Я вернулся с ним в комнату присутствия. Дело сводилось к тому, что муж хотел развода, а жена – нет, муж обвинял ее в нарушении супружеской верности, а она, заливаясь слезами, патетически клялась в своей невиновности и, невзирая на дурное обращение мужа, настаивала на том, чтобы остаться при нем.
Шепелявя, как это было ему свойственно, Преториус обратился к жене со словами: «Не будь дурой. Зачем тебе это? Придешь домой – муж изобьет тебя так, что тебе не поздоровится. А скажи ты просто «да», и с пьяницей у тебя раз и навсегда покончено». – «Я честная женщина, не могу взять на себя позор, не хочу развода», – завопила женщина.

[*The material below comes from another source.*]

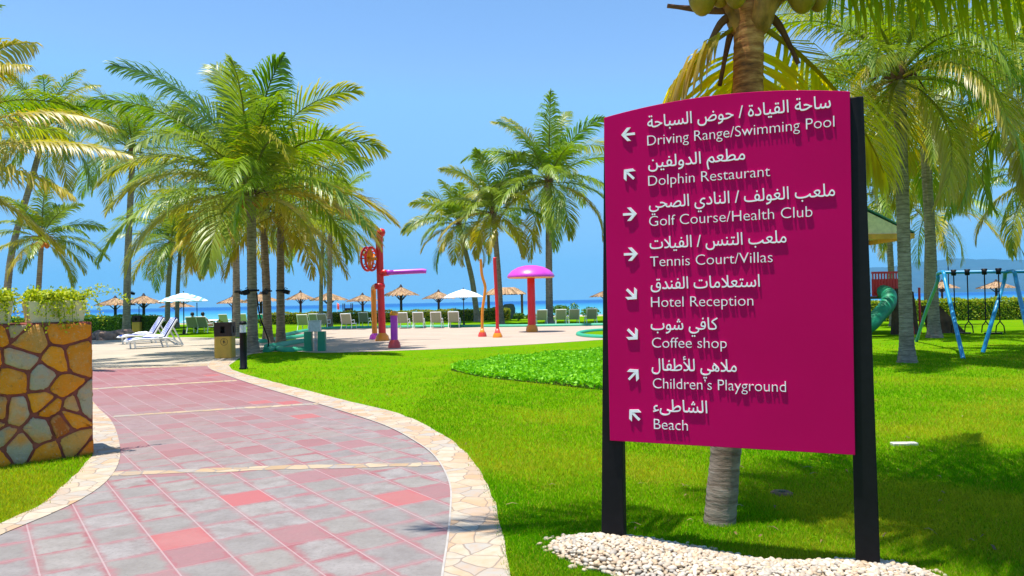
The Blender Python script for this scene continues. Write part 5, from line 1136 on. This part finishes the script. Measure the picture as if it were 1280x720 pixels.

После неоднократного обмена репликами в том же тоне господин Преториус обратился ко мне со словами: «Она не хочет внять голосу благоразумия; пишите…», – и продиктовал мне заключение; оно произвело на меня столь сильное впечатление, что я и сейчас помню его от слова до слова: «После того как была сделана попытка к примирению сторон и все убеждения, основанные на доводах нравственности и религии, остались безуспешными, было решено, как ниже следует».
Мой начальник поднялся со словами: «Запомните, как это делается, и впредь не беспокойте меня подобными вещами». Я проводил его до дверей и продолжал разбирательство.
Мой стаж по бракоразводным делам продолжался, сколько помнится, от четырех до шести недель, но мне уже не приходилось больше мирить стороны.
Более привлекательной была следующая стадия разбирательства мелких дел. Молодой, неопытный юрист приобретал здесь по крайней мере навык в приеме жалоб и опросе свидетелей, хотя в общем его больше использовали как подсобного работника и меньше занимались его обучением.